WC needs after initial investment - 2013 mock

I’m working through the 2013 mock and came across a problem that had additional WC needs each year. When asked for the after tax operating cash flow in year 2, I thought I’d need to account for the additional WC that year, but that’s incorrect. If there are additional WC needs each year, do you account for them all up front? Or are they just not considered operating cash flow? Appreciate your help!

Bueller?

I have yet to encounter an incremental WC increase in corp finance. All of the questions deduct at t=0 and add back to the terminal non oper. Copy the question into your response and we’ll all have a look next break.

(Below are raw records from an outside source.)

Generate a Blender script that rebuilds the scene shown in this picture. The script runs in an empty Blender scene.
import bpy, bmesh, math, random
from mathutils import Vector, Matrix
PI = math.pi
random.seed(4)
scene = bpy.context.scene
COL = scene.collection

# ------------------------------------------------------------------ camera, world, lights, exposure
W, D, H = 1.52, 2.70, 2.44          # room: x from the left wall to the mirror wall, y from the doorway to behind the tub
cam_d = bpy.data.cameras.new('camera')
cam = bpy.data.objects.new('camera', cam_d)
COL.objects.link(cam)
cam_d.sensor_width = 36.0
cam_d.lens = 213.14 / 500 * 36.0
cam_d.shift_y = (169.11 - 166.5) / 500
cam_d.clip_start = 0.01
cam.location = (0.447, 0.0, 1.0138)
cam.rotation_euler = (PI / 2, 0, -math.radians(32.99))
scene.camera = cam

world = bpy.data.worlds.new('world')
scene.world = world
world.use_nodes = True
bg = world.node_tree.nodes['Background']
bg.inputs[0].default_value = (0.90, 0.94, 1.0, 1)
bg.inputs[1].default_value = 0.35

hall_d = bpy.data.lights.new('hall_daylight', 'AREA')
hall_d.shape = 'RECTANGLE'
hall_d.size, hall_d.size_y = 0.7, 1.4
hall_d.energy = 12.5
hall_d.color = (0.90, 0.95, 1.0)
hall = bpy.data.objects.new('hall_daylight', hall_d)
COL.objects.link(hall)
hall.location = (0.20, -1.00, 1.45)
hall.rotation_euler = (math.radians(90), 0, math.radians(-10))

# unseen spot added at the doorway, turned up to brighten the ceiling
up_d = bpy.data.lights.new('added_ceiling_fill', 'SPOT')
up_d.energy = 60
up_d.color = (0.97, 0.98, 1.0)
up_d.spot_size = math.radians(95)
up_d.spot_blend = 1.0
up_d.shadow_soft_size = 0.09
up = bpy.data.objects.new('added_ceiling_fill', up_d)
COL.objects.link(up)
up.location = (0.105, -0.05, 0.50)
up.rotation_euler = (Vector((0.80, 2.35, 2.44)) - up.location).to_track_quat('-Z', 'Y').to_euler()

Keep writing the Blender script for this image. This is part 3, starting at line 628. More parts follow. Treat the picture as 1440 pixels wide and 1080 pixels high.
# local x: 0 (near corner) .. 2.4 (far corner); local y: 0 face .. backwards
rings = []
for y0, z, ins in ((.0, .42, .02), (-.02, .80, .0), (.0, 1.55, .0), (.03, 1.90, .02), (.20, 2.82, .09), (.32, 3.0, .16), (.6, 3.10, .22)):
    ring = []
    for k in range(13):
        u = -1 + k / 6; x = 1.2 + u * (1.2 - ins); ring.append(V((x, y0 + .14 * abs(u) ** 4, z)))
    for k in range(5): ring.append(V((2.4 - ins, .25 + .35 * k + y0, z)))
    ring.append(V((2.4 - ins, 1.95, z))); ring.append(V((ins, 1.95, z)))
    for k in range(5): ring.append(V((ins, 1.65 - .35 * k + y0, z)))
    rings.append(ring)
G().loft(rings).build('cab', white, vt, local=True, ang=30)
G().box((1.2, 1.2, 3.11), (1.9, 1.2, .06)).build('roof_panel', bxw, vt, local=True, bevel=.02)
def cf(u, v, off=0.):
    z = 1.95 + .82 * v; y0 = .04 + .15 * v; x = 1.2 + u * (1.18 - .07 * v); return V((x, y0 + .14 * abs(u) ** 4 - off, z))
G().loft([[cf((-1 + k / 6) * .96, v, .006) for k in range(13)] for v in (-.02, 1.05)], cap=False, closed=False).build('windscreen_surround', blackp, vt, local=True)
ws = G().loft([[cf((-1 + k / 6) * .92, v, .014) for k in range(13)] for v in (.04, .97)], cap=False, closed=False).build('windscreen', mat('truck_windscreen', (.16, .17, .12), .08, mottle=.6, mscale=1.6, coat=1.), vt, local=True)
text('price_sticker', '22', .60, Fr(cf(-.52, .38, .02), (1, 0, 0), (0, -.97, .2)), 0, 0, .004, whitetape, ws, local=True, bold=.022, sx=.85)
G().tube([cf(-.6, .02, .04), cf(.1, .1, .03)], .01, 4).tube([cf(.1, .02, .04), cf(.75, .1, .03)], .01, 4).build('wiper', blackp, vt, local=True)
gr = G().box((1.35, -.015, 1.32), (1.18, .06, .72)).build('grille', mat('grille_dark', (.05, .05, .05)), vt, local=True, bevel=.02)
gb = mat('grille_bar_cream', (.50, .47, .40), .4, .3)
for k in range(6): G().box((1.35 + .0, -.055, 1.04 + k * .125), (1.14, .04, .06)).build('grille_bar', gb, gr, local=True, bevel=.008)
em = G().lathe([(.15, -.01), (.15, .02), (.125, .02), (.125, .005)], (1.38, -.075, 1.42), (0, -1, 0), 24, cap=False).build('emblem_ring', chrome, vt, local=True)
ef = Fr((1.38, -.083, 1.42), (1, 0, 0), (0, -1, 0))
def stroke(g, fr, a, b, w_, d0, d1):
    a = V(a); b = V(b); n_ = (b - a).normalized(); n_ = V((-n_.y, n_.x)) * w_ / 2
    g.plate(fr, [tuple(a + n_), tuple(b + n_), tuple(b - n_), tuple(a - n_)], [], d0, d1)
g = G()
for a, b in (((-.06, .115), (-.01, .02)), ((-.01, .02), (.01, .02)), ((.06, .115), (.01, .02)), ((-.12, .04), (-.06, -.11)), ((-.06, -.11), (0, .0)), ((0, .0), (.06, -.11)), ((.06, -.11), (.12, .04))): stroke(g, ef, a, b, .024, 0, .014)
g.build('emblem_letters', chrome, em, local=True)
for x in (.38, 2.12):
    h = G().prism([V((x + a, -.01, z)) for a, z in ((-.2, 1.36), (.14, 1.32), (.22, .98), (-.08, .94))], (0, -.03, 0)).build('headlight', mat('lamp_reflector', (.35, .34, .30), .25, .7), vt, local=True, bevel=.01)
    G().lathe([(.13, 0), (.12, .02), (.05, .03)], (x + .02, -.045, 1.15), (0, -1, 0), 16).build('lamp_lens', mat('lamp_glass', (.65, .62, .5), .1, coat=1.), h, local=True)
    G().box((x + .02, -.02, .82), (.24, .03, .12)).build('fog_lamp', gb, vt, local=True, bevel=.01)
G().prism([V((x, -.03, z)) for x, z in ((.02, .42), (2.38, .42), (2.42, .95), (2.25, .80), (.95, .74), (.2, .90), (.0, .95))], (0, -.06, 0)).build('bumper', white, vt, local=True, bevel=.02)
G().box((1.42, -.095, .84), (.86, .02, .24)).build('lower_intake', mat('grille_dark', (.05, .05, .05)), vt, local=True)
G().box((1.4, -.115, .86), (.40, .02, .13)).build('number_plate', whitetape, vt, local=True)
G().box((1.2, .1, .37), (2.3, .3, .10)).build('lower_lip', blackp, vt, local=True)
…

Thanks! The specific question says: "The 2014 after tax operating cash flow for the new division (in USD millions) is closest to:

a) 0.38

b) 0.57

c) 0.81

Info for the question:

Karen England is a consultant hired by TLGO to expore the feasibility of the new division. England begins by developing future financial projections for the division based on comparable firms that produce similar products. She assumes the capital investment will be made at the end of 2012

Table:

2012 cash flows:

consultant fee: 0.55

capital investment required: 10.36

Annual info (ill do my best to present this in a readable format)

2012 2013 2014

Additional net working capital 2.20 0.62 0.43

Sales 2.70 3.24

Variable expenses 1.62 1.94

Fixed expenses 0.20 0.21

Depreciation 0.21 0.21

EBIT 0.67 0.88

Interest 0.36 0.36

Taxable income 0.31 0.52

Tax expense (32%) 0.10 0.17

Net Income 0.21 0.35

** I thought it would be (Sales - Costs)*(1 - t) + Depr * t - add’l WC needs but the answer choice is C which does not deduct the additional WC. Should account for all WC needs upfront (ie at the end of 2012) and if so, I assume we discount these back to inception of the project? Thanks again!